The important rider however is, reforms should not end up or sound like a misadventure. Half baked experiments should have no place in the world of education or the academia.
To the credit of the Government, it did not interfere nor took sides in the debate triggered by the decision of Delhi University to go in for the four year degree course.
This is the line of thought articulated effectively by the Union Minister of State of Human Resources Development, Shashi Tharoor in an article in The Hindu and which was reproduced in The Sangai Express sometime back.
Let the people, the educationists and the academicians debate over the matter and let them use their judgement on a turf which is strictly theirs, was the argument put forward by Tharoor, an alumni of Delhi University.
This again is a refreshing change, a change from the culture where political leaders and bureaucrats are known to tread into territories which should otherwise be strictly off limits for them.
Again as Mr Tharoor argued, education remains the last bastion which has not been touched by the reforms that have been sweeping across the country since the early part of the 90s.
This could be interpreted as stating that it makes absolutely no sense in reforming the economy and even governance if the education sector continues to be caught in a time warp.

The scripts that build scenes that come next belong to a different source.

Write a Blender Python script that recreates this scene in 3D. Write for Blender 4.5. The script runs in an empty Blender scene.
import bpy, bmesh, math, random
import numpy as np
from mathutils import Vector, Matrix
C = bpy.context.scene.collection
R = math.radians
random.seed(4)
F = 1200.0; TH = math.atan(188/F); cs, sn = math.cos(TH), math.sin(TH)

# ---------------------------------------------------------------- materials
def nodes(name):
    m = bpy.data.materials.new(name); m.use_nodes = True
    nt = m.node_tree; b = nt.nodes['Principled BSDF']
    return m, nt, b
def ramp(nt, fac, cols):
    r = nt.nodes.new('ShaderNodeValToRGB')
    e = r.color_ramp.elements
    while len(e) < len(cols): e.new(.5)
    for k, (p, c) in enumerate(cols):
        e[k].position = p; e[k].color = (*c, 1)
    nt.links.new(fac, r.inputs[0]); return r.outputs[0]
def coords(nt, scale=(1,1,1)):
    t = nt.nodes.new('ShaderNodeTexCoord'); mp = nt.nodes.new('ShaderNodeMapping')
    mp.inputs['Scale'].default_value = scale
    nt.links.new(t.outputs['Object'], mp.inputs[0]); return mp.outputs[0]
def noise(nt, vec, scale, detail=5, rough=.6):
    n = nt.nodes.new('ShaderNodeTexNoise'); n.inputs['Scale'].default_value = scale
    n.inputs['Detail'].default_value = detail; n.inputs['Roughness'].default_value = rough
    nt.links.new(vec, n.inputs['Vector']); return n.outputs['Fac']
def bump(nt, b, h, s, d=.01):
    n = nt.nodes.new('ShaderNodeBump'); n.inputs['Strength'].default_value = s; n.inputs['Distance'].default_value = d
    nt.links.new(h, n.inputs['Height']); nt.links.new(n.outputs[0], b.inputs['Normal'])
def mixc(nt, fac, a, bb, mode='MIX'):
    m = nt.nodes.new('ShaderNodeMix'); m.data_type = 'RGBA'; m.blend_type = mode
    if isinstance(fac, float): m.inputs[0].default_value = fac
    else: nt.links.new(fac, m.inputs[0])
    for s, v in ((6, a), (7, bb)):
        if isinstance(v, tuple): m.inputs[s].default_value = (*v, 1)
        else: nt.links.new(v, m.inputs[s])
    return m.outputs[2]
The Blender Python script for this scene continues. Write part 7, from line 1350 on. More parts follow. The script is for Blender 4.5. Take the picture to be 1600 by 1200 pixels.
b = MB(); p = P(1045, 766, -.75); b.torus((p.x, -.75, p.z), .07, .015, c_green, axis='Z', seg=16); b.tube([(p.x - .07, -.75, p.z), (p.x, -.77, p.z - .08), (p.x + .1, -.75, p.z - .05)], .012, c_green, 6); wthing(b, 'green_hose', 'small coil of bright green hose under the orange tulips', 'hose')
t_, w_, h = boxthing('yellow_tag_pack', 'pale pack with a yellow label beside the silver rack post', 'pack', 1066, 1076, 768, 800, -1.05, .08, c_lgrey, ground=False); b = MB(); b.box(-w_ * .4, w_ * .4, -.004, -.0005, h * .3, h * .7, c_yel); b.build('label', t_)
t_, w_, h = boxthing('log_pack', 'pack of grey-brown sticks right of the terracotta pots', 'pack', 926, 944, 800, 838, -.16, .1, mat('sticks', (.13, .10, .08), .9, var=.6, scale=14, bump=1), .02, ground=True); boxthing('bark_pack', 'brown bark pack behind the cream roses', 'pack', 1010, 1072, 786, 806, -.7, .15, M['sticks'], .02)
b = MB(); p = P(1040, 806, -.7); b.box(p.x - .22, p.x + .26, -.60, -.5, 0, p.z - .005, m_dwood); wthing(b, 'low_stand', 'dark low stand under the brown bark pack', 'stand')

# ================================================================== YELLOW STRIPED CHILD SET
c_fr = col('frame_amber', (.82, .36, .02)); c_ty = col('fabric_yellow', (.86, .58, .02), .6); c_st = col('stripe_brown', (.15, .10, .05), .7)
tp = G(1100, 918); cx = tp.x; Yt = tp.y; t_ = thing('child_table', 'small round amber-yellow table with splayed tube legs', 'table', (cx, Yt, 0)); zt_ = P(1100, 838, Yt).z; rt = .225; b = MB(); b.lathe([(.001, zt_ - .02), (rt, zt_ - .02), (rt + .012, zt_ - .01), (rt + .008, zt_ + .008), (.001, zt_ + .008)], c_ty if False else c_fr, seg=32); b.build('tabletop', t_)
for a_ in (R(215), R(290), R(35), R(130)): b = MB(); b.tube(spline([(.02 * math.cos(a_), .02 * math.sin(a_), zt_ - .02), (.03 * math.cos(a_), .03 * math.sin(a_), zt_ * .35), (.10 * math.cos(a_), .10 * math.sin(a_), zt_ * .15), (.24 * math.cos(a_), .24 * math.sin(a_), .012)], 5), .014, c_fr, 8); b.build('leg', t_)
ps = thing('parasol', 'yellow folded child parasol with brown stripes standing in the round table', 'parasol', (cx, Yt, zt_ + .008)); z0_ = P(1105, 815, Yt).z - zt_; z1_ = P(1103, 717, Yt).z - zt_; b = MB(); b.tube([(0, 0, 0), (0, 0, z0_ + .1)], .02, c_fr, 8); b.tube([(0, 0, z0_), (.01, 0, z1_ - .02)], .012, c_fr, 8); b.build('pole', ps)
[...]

An emerging economy and a country with vast human resources, that is what India is known to the world today.
Juxtapose this with the fact that despite the strides made after the economic reforms was kick started, not a single Indian university figures in the top 200 universities across the world and hereby hangs a tale.
Not something to gloss over. Perhaps it is also time for Manipur University to come up with some revolutionary steps that would reform the education sector in the State.
Again, perhaps this may be the time to drill home the point that a university is not only about concrete buildings but about developing the mental and physical aspects of the students.
How much has Manipur University travelled along this route after it became a Central University some years back is a question worth pondering over.